Give the count of lines holding the string "from" and nothing else.

>> Begin

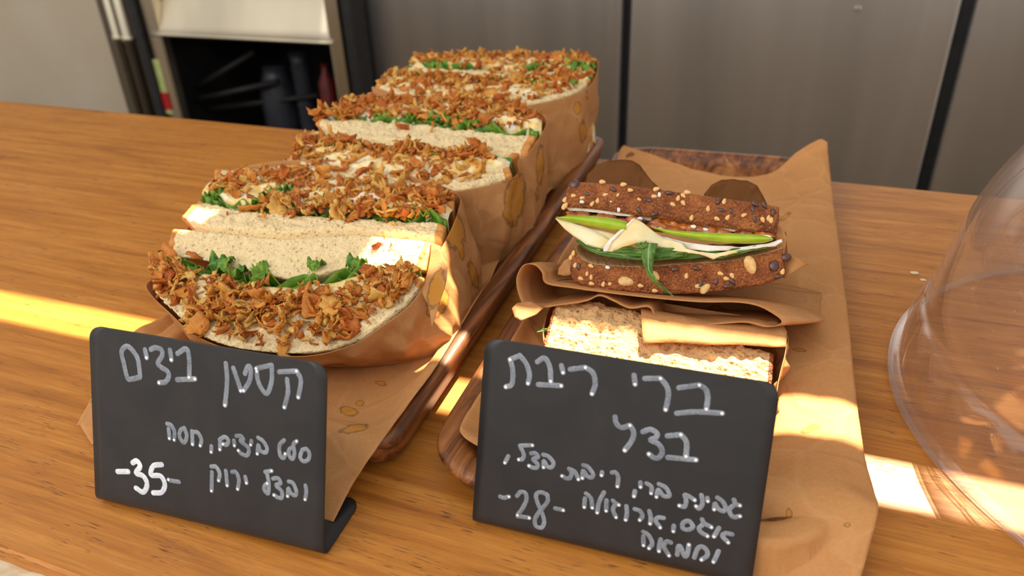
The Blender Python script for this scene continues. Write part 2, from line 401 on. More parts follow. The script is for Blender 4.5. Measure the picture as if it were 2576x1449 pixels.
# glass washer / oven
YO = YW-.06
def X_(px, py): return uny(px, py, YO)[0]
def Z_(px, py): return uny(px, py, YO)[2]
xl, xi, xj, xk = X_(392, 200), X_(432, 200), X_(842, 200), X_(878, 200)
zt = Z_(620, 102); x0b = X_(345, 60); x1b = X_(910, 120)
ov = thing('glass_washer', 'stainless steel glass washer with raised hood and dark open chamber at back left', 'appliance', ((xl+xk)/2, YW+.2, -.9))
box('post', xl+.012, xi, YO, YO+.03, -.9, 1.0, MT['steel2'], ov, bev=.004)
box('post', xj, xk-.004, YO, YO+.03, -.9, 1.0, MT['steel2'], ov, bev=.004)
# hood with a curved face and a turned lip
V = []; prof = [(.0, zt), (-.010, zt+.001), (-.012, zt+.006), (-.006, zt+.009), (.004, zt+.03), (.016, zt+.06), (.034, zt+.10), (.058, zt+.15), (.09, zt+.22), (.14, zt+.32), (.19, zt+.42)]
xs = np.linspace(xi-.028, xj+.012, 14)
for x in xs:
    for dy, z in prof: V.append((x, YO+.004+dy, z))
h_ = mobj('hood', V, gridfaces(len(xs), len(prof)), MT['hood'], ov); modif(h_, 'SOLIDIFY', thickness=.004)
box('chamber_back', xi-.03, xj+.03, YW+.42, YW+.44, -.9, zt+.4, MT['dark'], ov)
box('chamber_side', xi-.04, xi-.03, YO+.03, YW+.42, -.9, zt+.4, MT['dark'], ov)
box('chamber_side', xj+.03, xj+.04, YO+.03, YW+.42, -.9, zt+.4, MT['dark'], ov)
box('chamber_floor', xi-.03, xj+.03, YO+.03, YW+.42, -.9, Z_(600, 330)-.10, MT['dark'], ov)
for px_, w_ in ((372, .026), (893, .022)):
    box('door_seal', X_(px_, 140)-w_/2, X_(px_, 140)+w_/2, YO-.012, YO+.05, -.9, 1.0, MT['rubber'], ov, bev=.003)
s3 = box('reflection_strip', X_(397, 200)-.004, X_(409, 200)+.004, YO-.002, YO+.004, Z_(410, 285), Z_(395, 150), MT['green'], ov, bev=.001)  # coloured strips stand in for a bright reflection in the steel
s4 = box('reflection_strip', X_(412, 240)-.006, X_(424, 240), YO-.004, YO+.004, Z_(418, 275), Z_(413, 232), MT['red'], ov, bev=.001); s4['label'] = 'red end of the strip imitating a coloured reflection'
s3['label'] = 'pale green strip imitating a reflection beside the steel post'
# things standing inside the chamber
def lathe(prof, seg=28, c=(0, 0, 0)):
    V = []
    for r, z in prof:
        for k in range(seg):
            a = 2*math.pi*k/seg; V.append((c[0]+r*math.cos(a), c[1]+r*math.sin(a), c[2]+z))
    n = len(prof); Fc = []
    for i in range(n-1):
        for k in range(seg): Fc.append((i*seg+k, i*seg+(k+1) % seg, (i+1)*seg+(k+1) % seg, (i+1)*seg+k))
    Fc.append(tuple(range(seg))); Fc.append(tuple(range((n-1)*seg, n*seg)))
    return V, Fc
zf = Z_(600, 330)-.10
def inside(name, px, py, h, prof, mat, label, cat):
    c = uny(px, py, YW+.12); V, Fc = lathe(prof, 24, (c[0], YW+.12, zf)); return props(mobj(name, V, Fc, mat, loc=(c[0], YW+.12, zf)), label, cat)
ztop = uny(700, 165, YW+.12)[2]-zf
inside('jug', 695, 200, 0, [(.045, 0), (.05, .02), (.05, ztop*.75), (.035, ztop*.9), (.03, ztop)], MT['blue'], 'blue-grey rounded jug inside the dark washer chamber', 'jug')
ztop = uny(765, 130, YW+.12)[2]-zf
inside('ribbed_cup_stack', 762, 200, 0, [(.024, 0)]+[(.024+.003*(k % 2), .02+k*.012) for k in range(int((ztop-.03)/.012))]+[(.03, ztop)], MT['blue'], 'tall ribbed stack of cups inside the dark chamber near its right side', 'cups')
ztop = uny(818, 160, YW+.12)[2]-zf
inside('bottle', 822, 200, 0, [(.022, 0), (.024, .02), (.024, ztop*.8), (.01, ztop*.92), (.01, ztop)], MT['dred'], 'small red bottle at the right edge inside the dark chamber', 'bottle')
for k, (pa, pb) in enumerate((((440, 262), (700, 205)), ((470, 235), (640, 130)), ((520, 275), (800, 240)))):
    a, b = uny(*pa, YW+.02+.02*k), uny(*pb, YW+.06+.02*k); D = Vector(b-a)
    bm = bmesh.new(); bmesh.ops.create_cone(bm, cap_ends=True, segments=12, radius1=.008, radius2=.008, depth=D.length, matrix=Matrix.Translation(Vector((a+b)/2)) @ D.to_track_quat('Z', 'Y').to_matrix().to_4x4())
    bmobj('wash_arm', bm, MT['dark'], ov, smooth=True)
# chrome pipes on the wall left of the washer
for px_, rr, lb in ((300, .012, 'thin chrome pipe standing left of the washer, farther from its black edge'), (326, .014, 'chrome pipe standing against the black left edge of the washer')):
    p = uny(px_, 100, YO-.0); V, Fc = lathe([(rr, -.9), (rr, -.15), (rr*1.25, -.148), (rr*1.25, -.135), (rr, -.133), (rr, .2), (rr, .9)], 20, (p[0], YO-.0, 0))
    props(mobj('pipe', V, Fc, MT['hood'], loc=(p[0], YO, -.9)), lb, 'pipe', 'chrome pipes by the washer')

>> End

Reply to the exercise
2